In structure, the paper will be presented in four parts. First, three preliminary points relating to contemporary features of the NI civil courts: personal litigants – Devine v McAteer [2012] NICA 30 (7 September 2012); pre-action protocols – Monaghan v Graham [2013] NIQB 53 (3 May 2013); and the rise of alternative dispute resolution. On the last named issue, the recent decision of PGF II SA v OMFS Company 1 Ltd [2013] EWCA Civ 1288 (23 October 2013) on unreasonable refusal to mediate, will be discussed.
Second, the paper moves to consider the law of negligence generally and case law from the NI High Court reiterating Lord Hoffmann’s view in Tomlinson v Congleton Borough Council [2004] 1 AC 46 that no duty of care arises from obvious risks of injury. In this, reference will be made to the application of the above “Hoffmann principle” in West Sussex County Council v Pierce [2013] EWCA Civ 1230 (16 October 2013), which concerned an accident sustained by a child at school. A similar set of facts was presented recently to the UK Supreme Court in Woodland v Essex County Council [2013] UKSC 66 (23 October 2013). The decision there, on non-delegable duties of care, will have a significant impact for schools in the provision of extracurricular activities.
Third, I will review a NI case of note on the duty of care of solicitors in the context of professional negligence in the context of conflicting advice by counsel.

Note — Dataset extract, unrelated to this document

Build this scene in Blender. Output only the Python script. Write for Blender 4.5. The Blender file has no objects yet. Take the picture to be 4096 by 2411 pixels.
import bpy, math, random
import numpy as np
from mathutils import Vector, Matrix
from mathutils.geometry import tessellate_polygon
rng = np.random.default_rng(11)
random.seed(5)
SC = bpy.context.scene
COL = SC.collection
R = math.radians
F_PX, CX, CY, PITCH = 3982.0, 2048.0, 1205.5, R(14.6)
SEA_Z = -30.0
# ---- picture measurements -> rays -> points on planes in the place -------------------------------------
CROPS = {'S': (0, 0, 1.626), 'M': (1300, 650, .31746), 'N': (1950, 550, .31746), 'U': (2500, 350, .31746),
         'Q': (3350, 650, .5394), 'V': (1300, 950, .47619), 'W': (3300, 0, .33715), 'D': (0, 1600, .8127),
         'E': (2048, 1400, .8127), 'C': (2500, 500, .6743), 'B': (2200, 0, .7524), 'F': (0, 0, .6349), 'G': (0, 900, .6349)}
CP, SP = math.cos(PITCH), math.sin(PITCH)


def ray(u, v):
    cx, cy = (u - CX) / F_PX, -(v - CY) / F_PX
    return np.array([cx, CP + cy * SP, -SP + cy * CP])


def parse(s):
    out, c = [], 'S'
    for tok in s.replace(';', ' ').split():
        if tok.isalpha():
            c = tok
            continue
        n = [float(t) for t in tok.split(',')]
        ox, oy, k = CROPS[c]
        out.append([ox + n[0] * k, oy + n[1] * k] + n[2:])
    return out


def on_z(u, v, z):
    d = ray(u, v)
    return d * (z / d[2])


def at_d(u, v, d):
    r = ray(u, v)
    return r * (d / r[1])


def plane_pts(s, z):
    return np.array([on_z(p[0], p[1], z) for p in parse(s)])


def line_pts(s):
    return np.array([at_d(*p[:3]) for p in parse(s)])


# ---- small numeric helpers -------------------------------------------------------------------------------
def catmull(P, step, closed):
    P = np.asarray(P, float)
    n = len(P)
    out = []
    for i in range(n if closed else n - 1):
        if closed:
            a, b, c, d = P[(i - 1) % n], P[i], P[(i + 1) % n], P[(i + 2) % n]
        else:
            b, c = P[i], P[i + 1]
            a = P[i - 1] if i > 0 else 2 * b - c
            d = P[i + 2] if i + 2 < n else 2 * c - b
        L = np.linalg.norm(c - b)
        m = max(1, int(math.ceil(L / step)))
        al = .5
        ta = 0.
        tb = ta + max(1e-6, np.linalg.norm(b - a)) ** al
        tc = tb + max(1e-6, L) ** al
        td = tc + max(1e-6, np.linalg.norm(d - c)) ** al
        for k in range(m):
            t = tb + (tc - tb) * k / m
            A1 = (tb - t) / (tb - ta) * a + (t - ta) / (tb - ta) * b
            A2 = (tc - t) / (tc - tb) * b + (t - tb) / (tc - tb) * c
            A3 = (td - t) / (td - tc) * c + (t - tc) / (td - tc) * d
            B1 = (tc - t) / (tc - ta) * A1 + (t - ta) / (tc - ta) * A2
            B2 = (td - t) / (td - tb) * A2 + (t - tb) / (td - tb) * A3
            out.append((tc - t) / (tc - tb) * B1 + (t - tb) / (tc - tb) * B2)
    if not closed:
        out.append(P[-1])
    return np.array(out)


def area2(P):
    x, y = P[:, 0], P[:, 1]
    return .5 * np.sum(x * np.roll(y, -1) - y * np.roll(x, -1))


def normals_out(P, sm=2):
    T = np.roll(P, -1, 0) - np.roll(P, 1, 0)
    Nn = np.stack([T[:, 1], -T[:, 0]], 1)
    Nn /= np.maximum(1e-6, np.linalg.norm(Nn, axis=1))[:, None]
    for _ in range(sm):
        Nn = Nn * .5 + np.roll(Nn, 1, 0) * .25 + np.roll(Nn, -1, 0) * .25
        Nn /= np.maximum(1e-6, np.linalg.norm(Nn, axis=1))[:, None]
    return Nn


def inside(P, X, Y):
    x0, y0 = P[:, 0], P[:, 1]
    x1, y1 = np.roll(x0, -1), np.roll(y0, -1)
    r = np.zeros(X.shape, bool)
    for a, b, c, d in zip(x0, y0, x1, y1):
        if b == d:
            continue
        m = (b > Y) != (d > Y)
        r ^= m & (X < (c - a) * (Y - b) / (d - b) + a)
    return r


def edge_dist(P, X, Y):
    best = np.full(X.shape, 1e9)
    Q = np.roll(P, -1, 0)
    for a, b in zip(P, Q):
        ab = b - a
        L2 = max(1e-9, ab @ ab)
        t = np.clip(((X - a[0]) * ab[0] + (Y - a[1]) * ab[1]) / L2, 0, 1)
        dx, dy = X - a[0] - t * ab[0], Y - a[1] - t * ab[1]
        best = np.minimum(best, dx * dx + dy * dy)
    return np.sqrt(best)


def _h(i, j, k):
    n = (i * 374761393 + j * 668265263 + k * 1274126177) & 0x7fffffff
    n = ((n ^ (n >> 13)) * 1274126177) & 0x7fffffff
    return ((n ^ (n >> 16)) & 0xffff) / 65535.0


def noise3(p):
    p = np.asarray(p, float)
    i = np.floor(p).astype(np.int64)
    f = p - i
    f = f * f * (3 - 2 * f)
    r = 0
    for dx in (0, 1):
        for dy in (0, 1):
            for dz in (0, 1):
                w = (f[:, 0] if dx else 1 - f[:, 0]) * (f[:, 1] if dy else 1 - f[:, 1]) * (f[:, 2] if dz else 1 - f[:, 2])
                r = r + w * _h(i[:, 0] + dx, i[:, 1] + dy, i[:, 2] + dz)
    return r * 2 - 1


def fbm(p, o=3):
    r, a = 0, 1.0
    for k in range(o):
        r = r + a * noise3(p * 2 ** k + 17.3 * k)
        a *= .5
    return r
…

Fourth, I will examine a series of cases on employer liability and including issues such as the duty of care towards the volunteer worker; tort and safety at work principles generally; and, more specifically, the duty of care of the employer towards an employee who suffers psychiatric illness as a result of stress and/or harassment at work. On the issue of workplace stress, the NI courts have made extensive reference to the Hale LJ principles found in the Court of Appeal decision of Hatton v Sutherland [2002] 1 All ER 1 and applied to those who have suffered trauma in reporting on or policing “the troubles” in Northern Ireland. On the issue of statutory harassment at work, the paper will also mention the UK Supreme Court’s decision in Hayes v Willoughby [2013] UKSC 17 (20 March 2013).